The novel focuses on Alice Raikes who for virtually the entire novel is in a coma.  While she lies in this non –responsive state, flashbacks are used to tell Alice’s life story, as well as much about the lives of her grandmother Elspeth and her mother Ann. 

The prologue grabs the reader’s attention, beginning with its first sentence:  “The day she would try to kill herself, she realised winter was coming again.”  Then a few pages later, “she saw something so odd and unexpected and sickening that it was as if she’d glanced in the mirror to discover that her face was not the one she thought she had.  Alice looked, and it seemed to her that what she saw undercut everything she had left.  And everything that had gone before.”  As a result of what she sees, she waits for traffic to start across an intersection and “The soles of Alice’s shoes peeled away from the tarmac, and she stepped off the kerb.”  And that’s just the prologue!

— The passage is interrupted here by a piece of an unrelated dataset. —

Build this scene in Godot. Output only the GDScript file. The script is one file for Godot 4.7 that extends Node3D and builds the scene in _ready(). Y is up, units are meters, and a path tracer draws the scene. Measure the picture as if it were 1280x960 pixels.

So there’s a mystery throughout:  what did Alice see that influenced her to commit suicide?  I guessed what she saw about a third of the way through, but had to read to the end to have my suspicion confirmed.  But the book is more than just a mystery; it is also a family saga.  Alice’s relationships with her mother and grandmother are detailed; both women keep a major secret intended to protect the family. 

The book is also a romance, a genre I generally try to avoid.  In this book, however, the romance between Alice and John Friedmann didn’t leave me rolling my eyes.  John is immediately attracted to Alice and is determined to win her over despite her reluctance.  A deep passion develops but there is a major obstacle.  The title suggests that John is gone, but what happens is not revealed until three-quarters of the way. 

The structure of the book is complex.  It has multiple points of view and voices.  It moves back and forth between the present and various time periods in the past.  Both first and third person narrations are used.  No breaks are used to indicate a change in time frame or point of view, but I quickly became accustomed to the shifts and actually enjoyed working out the specifics of time and place.  Reading the book can feel like putting together a mystery jigsaw puzzle. 

Readers will find themselves emotionally involved.  There are scenes that are hilarious like the one in the hotel where Alice and John have agreed to meet.  And then there are the heart-breaking scenes.  The novel excels at portraying loss and the “huge, crushing weight of grief”:  “Yes, life fucking well goes on but what if you don’t want it to?  What if you want to arrest it, stop it, or even battle against the current into a past you don’t want to be past?”

There are several strong elements worthy of mention.  Characterization is one of them.  The three women are complex characters.  All are flawed so I found myself sometimes angry and frustrated with someone and then feeling sympathy for her.  And then there’s the lyrical prose:  “Edinburgh was steeped in a coagulating damp and mist; whenever Elspeth tried to conjure her childhood there she envisaged wet, slicked streets at dusk, veiled with sheets of feathery rain and gray buildings.”  And look out for repeated references to mirrors and hair, the latter even alluded to indirectly by mention of Robert Browning’s “My Last Duchess”.

The ending left me wanting more.  My only consolation is that I have five more Maggie O’Farrell novels left to read!